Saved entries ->
###

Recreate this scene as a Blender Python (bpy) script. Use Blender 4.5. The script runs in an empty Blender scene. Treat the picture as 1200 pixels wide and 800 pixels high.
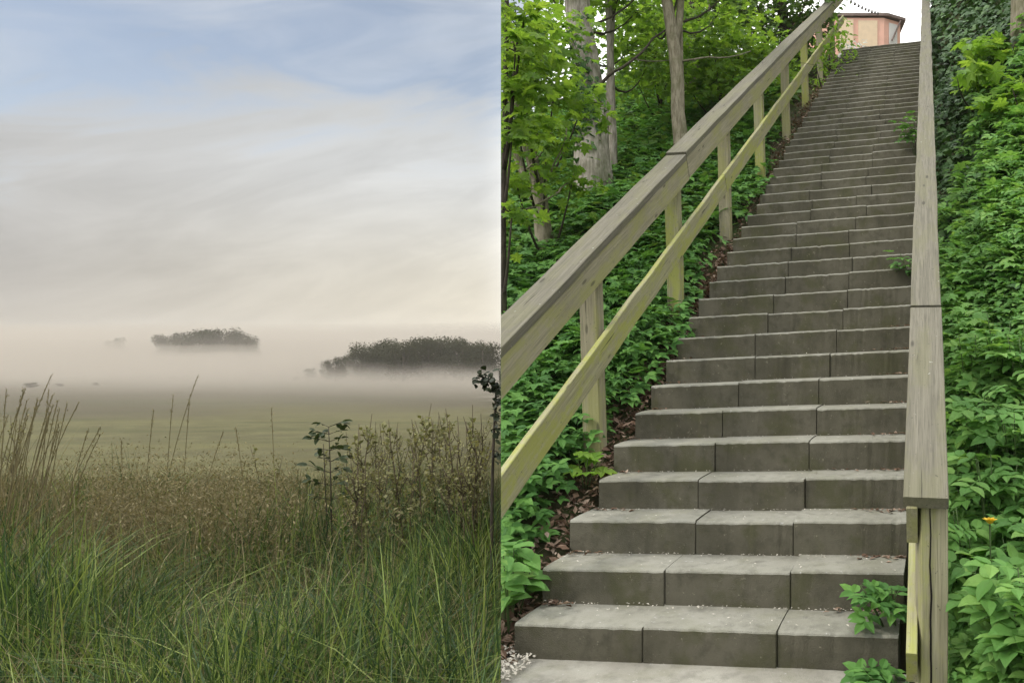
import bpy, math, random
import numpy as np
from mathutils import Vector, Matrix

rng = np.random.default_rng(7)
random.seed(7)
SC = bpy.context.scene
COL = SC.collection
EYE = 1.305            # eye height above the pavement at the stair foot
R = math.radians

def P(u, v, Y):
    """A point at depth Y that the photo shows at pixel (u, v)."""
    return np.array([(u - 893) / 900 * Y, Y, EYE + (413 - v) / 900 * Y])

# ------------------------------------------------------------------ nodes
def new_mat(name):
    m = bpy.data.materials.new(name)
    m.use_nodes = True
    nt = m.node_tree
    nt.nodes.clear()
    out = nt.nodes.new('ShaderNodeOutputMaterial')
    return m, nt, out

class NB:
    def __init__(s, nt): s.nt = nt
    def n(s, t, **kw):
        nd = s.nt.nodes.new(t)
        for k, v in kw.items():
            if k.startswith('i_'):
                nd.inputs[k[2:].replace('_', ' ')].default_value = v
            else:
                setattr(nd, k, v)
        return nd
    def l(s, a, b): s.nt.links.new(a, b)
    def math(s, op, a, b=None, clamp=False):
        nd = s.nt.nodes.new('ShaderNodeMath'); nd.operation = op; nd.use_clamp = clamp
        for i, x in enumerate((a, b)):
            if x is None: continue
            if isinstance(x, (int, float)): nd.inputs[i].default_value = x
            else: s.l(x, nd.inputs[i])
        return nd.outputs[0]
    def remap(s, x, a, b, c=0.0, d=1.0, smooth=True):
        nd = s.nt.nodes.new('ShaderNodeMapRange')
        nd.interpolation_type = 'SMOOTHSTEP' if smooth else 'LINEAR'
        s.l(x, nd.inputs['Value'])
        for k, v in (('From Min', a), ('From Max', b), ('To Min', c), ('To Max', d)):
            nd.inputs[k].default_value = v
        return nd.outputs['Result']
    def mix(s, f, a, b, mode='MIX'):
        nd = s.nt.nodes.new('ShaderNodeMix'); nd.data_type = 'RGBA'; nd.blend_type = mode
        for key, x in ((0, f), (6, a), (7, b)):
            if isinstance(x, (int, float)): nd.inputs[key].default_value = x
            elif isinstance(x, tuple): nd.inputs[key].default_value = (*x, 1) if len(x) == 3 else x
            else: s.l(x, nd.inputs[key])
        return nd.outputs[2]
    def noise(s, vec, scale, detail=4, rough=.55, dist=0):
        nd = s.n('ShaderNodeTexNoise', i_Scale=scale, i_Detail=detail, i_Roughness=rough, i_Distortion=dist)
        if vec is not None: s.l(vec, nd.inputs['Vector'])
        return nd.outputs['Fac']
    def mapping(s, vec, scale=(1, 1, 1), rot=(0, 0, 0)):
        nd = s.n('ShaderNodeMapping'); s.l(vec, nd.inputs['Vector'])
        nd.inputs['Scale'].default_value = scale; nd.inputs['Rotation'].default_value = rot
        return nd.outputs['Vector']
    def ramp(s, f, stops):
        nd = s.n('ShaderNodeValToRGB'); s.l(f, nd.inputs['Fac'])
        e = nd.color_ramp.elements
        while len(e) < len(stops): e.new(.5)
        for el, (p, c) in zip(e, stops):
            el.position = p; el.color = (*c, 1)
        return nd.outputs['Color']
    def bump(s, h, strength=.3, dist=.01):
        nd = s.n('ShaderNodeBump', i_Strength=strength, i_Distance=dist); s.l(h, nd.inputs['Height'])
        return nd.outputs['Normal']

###

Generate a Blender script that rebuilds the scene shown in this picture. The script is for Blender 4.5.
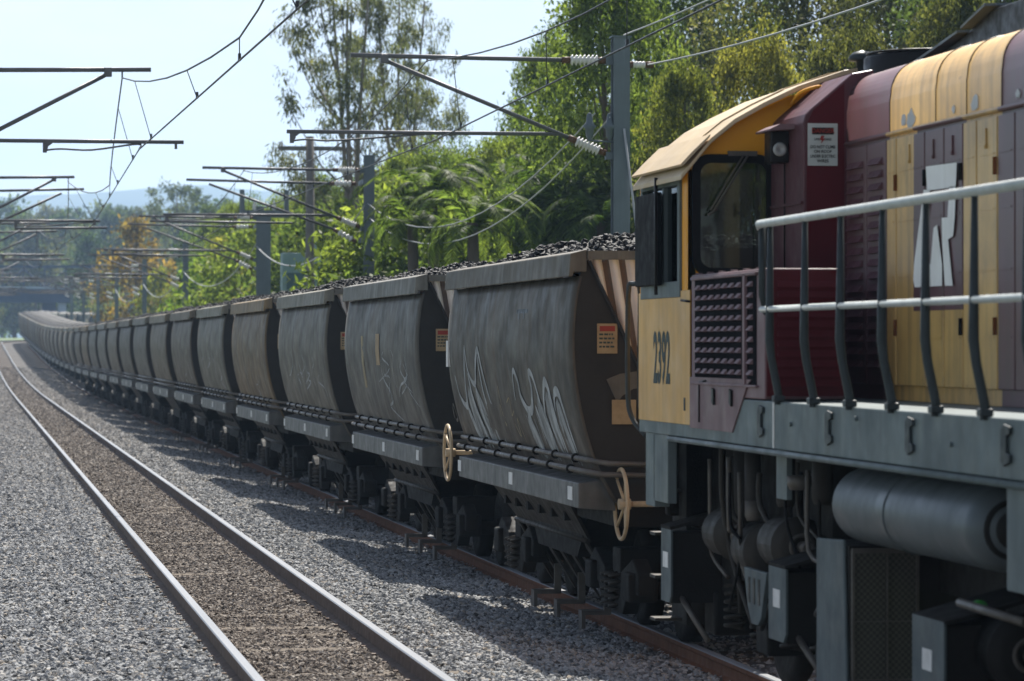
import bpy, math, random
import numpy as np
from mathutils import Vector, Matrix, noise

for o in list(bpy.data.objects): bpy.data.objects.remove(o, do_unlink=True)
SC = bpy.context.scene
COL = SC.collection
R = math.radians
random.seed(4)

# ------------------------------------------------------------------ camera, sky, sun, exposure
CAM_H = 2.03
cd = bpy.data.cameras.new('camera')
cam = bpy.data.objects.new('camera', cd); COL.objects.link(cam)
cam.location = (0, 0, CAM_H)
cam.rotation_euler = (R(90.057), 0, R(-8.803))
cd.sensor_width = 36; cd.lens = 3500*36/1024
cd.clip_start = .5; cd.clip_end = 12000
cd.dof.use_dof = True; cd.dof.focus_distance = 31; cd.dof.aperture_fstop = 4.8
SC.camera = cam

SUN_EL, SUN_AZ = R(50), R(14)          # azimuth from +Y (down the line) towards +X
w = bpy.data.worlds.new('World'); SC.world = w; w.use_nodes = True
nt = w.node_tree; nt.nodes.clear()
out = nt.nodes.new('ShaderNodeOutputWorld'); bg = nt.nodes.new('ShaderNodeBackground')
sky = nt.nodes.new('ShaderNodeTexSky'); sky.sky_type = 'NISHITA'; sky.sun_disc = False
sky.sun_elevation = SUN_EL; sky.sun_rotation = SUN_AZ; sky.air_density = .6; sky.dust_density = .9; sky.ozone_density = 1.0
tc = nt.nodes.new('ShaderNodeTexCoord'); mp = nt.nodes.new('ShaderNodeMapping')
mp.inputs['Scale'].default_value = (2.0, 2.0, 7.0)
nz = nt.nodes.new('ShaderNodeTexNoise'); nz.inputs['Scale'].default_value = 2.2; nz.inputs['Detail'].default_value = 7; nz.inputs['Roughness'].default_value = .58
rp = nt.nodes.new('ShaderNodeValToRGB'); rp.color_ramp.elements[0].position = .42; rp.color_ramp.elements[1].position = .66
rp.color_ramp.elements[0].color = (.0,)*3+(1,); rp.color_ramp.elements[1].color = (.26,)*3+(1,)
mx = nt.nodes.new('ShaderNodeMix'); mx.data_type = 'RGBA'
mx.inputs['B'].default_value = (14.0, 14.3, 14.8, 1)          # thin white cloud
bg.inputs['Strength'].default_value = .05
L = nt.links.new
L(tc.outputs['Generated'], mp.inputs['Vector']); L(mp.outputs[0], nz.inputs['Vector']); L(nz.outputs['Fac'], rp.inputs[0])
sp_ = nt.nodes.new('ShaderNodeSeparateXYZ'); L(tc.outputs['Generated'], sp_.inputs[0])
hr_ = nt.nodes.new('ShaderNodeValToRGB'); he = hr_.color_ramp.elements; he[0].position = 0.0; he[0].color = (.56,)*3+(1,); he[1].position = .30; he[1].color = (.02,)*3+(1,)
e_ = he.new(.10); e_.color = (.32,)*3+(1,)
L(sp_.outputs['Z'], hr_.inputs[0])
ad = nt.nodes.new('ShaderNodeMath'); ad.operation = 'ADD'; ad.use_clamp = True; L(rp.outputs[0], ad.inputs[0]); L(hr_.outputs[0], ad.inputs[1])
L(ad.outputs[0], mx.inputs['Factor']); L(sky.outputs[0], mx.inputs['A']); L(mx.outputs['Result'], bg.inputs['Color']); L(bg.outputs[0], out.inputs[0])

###

What the exercise asks -> Copy each line of the records containing the string "this".

Solution to the exercise ->
Recreate this scene as a Blender Python (bpy) script. Use Blender 4.5. The script runs in an empty Blender scene. Treat the picture as 1200 pixels wide and 800 pixels high.
Generate a Blender script that rebuilds the scene shown in this picture. The script is for Blender 4.5.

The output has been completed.